Given the vast destructiveness of recent cyclones, from Hurricane Katrina to Cyclone Nargis, which killed more than 100,000 people in Myanmar in May, any improvements in storm warning methods are always welcome. One new storm monitoring technique is under development in the Laboratory for Undersea Remote Sensing at the Massachusetts Institute of Technology. 

The system uses sensors called hydrophones, or underwater microphones, laid out on a line deep below the ocean surface in the path of an oncoming hurricane. The hydrophones make it possible to measure wind power as a function of the intensity of underwater sound. The hydrophones listen for the rushing sound of agitated waves churned into turbulent froth, whose volume is a direct indicator of the storm's destructive power.

The system's feasibility was demonstrated a few years ago when Hurricane Gert happened to pass directly over a hydrophone anchored at 800 meters depth above the mid‑Atlantic Ridge at about the latitude of Puerto Rico. The same storm was monitored by aircraft during the next 24 hours.

“That case produced exactly the results that had been predicted, providing the first experimental validation of the method,” said Nicholas Makris, associate professor of mechanical and ocean engineering and director of the MIT lab. "There was almost a perfect relationship between the power of the wind and the power of the wind‑generated noise."

The system is possibly more reliable and certainly less expensive than current methods of measuring storm strength. The way we do it now is to dispatch NOAA hurricane hunter aircraft from the National Oceanic and Atmospheric Administration to penetrate the most intense winds and fly directly into the eye of the storm, carrying out wind‑speed measurements as they go.

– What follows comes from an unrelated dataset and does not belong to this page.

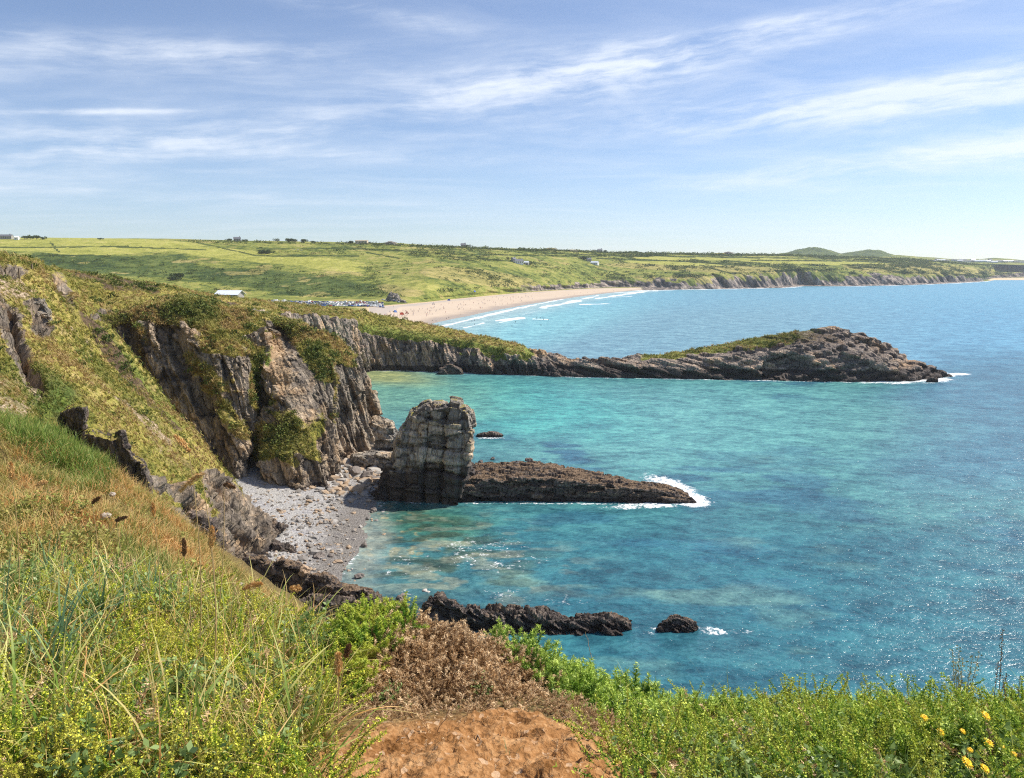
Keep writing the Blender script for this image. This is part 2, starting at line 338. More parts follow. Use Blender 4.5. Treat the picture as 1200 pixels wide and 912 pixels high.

Unfortunately, this gets expensive. These specially outfitted WP‑3D Orion and Gulfstream IV airplanes cost about $100 million each. On top of that, a single storm flight costs an estimated $50,000, and monitoring one approaching hurricane can easily require a dozen such flights.

Makris said the total cost for deploying a string of acoustic sensors from a small plane would be a fraction of the cost of even a single flight into the storm.

The payoff of improved storm monitoring would be even greater. "Emergency managers need to know whether to evacuate or not," Makris said. "Either way, if you get it wrong, there can be big problems."